Ti ricordi il momento in cui ti hanno detto che saresti stato uno dei presentatori?
«Io ricordo che ero uno dei “papabili”, perché avevo già presentato altri eventi culturali, e quindi ricordo che girava il mio nome. Poi ricevetti una telefonata che mi disse che ero stato scelto come presentatore italiano, ma con altre due persone che avrebbero parlato inglese e ungherese. Questo fatto all’inizio mi aveva un po’ disorientato, poi invece mi ha entusiasmato e dato forza per buttarmi in una nuova avventura che in quel momento era una sfida per tutti: il primo Genfest senza Chiara Lubich, fuori dall’Italia, in un Paese dove non si erano fatti prima grandi eventi. Un’edizione storica».
Come erano le vostre giornate tipo?
«Al mattino lavoravamo molto con Tamara Pastorelli, la nostra autrice, perché lei ci teneva tantissimo affinché i testi diventassero nostri, e non fossero letti o recitati, ma li possedessimo perché credevamo davvero a quelle parole. Poi nel pomeriggio c’era il lavoro sulla parte scenica insieme al regista, Max Fenaroli e al direttore artistico Mite Balduzzi. È stato un Genfest costruito insieme da tante squadre in sinergia. Non mancavano la sera dei momenti di svago e di allegria, in quello che, dentro Budapest, era diventato un po’ il villaggio degli attori».
Ricordi un momento particolare di quei giorni?
«Mi sono emozionato, al punto di piangere, durante un incontro con il regista e tutti noi, perché in quei giorni, un anno prima, era morto mio nonno e, parlando agli altri di me, l’avevo ricordato. È stato un momento fondamentale perché sono tornato alle mie radici e questo mi ha dato forza per affrontare i giorni successivi. All’inizio gli altri pensavano che sarei crollato, forse perché sembravo troppo emotivo, invece il ricordo del nonno mi ha aiutato tantissimo. D’altronde il tema del Genfest era Let’s Bridge cioè “creare ponti,” e io l’avrei potuto fare anche tra le generazioni dei miei nonni e i miei genitori, che hanno vissuto per un mondo unito prima di me, e la mia storia personale. In quel momento mi sono sentito “ponte”, ecco, e ho dato un senso diverso a tutto il Genfest».

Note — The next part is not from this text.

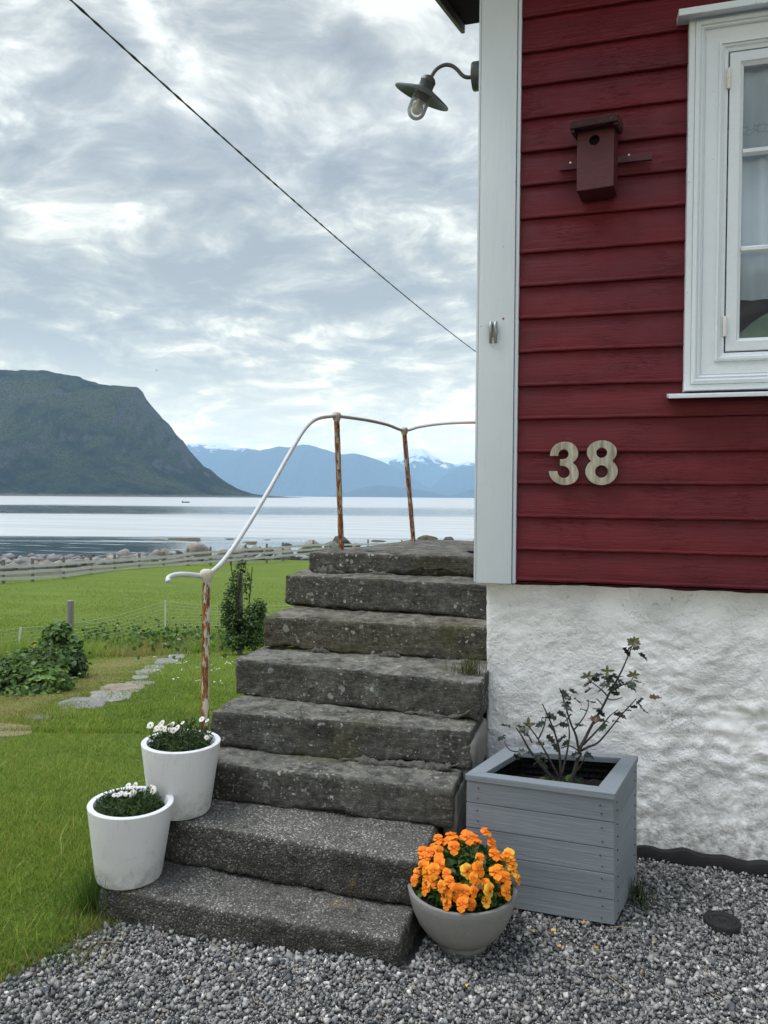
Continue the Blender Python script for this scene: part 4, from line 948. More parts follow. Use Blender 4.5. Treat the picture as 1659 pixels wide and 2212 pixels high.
# ------------------------------------------------------------------ planter, bowl, pots
def planter():
    zt = .482; c = [Vector(at_z(*p, zt)) for p in ((1005.5, 1672), (1328, 1714.6), (1378, 1632.6), (1095, 1612))]
    b = [Vector((q.x, q.y, 0)) for q in c]; b[1] = Vector(at_z(1330, 2008, 0)); b[2] = Vector(at_z(1378, 1911, 0))
    ctr = sum(c, Vector()) / 4
    nm = MB(); nm.lathe([(0, .0012), (.0022, .0010), (.0030, 0), (.0030, -.004)], 8); no = nm.build('nail', M['nail']); nail = no.data; bpy.data.objects.remove(no)
    t = thing('planter_box', 'large grey wooden planter box with mitred rim', 'planter', (ctr.x, ctr.y, 0))
    zs = [0.012, .102, .193, .285, .378, zt - .023]
    sc = lambda q, o: q + (Vector((ctr.x, ctr.y, q.z)) - q).normalized() * o
    def at(i, z, o=0): q = b[i].lerp(c[i], z / zt); return sc(q, o)
    for i in range(4):
        j = (i + 1) % 4; mb = MB()
        for k in range(5):
            o = .004 + random.uniform(0, .002); z0, z1 = zs[k] + .0012, zs[k + 1] - .0012
            A = [at(i, z0, o), at(j, z0, o), at(j, z1, o), at(i, z1, o)]; I = [at(i, z0, o + .03), at(j, z0, o + .03), at(j, z1, o + .03), at(i, z1, o + .03)]
            mb.prism(A, I)
        pn = mb.build('side_panel', M['planter'], t, False, .0018)
        dirv = (b[j] - b[i]).normalized(); out = Vector((dirv.y, -dirv.x, 0))
        for k in range(5 if i < 2 else 0):
            for e in (0, 1):
                for f in (.28, .72):
                    L = (b[j] - b[i]).length; s = (.045 + random.uniform(-.004, .006)) / L; s = s if e == 0 else 1 - s
                    z = zs[k] + (zs[k + 1] - zs[k]) * f + random.uniform(-.006, .006); p = at(i, z, .0025).lerp(at(j, z, .0025), s)
                    no = bpy.data.objects.new('nail', nail); link(no, pn); no.location = p + out * .0005 - t.location; no.rotation_euler = out.to_track_quat('Z', 'Y').to_euler()
        q = MB(); w = .058; lo = zt - .023
        A = [sc(c[i], -.002), sc(c[j], -.002)]; n1 = MB()
        Bi = [sc(c[i], w * 1.36), sc(c[j], w * 1.36)]
        top = [A[0], A[1], Bi[1], Bi[0]]; bot = [Vector((v.x, v.y, lo)) for v in top]
        g = .0008; d_ = (A[1] - A[0]).normalized() * g; top[0] = top[0] + d_; top[3] = top[3] + d_; top[1] = top[1] - d_; top[2] = top[2] - d_; bot = [Vector((v.x, v.y, lo)) for v in top]
        q.prism(bot, top); q.build('rim', M['planter'], t, False, .0025)
    ins = MB(); r = [sc(c[i], .058) for i in range(4)]; N = 20
    for i in range(4):
        j = (i + 1) % 4; ins.add([Vector((r[i].x, r[i].y, .1)), Vector((r[j].x, r[j].y, .1)), Vector((r[j].x, r[j].y, lo)), Vector((r[i].x, r[i].y, lo))], [(0, 1, 2, 3)])
    ml, nt, bs = material('dimpled_liner', .85, .1); v = voro(nt, pos(nt), 42, rnd=0.0); setc(nt, bs, (.010, .010, .011)); nt.links.new(bump(nt, v.outputs['Distance'], .02), bs.inputs['Normal'])
    ins.build('liner', ml, t)
    U, Vv = np.meshgrid(np.linspace(0, 1, 44), np.linspace(0, 1, 36), indexing='ij'); R = [np.array(q) for q in r]
    P = (R[0][None] * ((1 - U) * (1 - Vv)).ravel()[:, None] + R[1][None] * (U * (1 - Vv)).ravel()[:, None] + R[2][None] * (U * Vv).ravel()[:, None] + R[3][None] * ((1 - U) * Vv).ravel()[:, None])
    P[:, 2] = .385 + .03 * fbm(P * 14, 4, 3) + .012 * fbm(P * 50, 3, 4)
    so_ = MB(); so_.add(P, grid_faces(44, 36)); so_.build('soil', M['soil'], t, True)
    return ctr, r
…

Un Genfest che ha segnato la nascita proprio di United World Project che tu, fra l’altro, hai annunciato…
«Lo ricordo come un momento che ha segnato un cambiamento, nella mia vita e in quella di tanti giovani, perché da lì in poi sono partiti vari progetti nel mondo con questa finalità. Ricordo che, tornati a casa, ci siamo attivati per raccontarlo, per fare qualcosa nel nostro territorio. E questo ha avuto continuità. Pensa che sette anni dopo, nel 2019, sono stato in Palestina con l’Associazione DanceLab Armonia tra i popoli a fare dei lavori bellissimi con i bambini palestinesi proprio sotto il brand di UWP. Alla luce di quello che stanno vivendo oggi questi bambini e ragazzi costretti in territorio di guerra, credo che un progetto del genere sia stato un dono immenso sia per loro sia per noi. Quanto mi piacerebbe tornarci! Attraverso questi progetti che si concretizzano nell’attualità, senti di vivere un’esperienza che va oltre te stesso e ti segna per il resto della vita. Io a Budapest ho vissuto questo».
È attuale UWP, vuol dire che secondo te la fraternità è attuale? La nominano tutti, ma poi….
«La fraternità è attuale, attualissima, ma devi capirla. Quella che UWP ha proposto 12 anni fa è quella che si basa sulla parola del Vangelo, e chi si appresta a parlarne e a viverla sa che ogni giorno dovrà imparare qualcosa. Io ho la fortuna di insegnare, di stare con i ragazzi delle scuole e vedo che se scegli la fraternità devi avere la flessibilità di capire chi hai di fronte per riuscire ad amare quella persona in maniera unica: è una parola forte “amare”, lo so, ma in fondo la fraternità è riuscire ad andare oltre alla misura ordinaria di amore. E vedo che per i ragazzi di oggi questa cosa è molto forte. I miei alunni sono anche l’unità di misura che mi dice quanto devo migliorare. C’è sempre da fare ordine all’interno dell’amore, ed è una cosa meravigliosa quando senti che più tu incidi nella vita di un ragazzo da insegnante, più quello stesso ragazzo incide in te come se tu ne fossi l’alunno».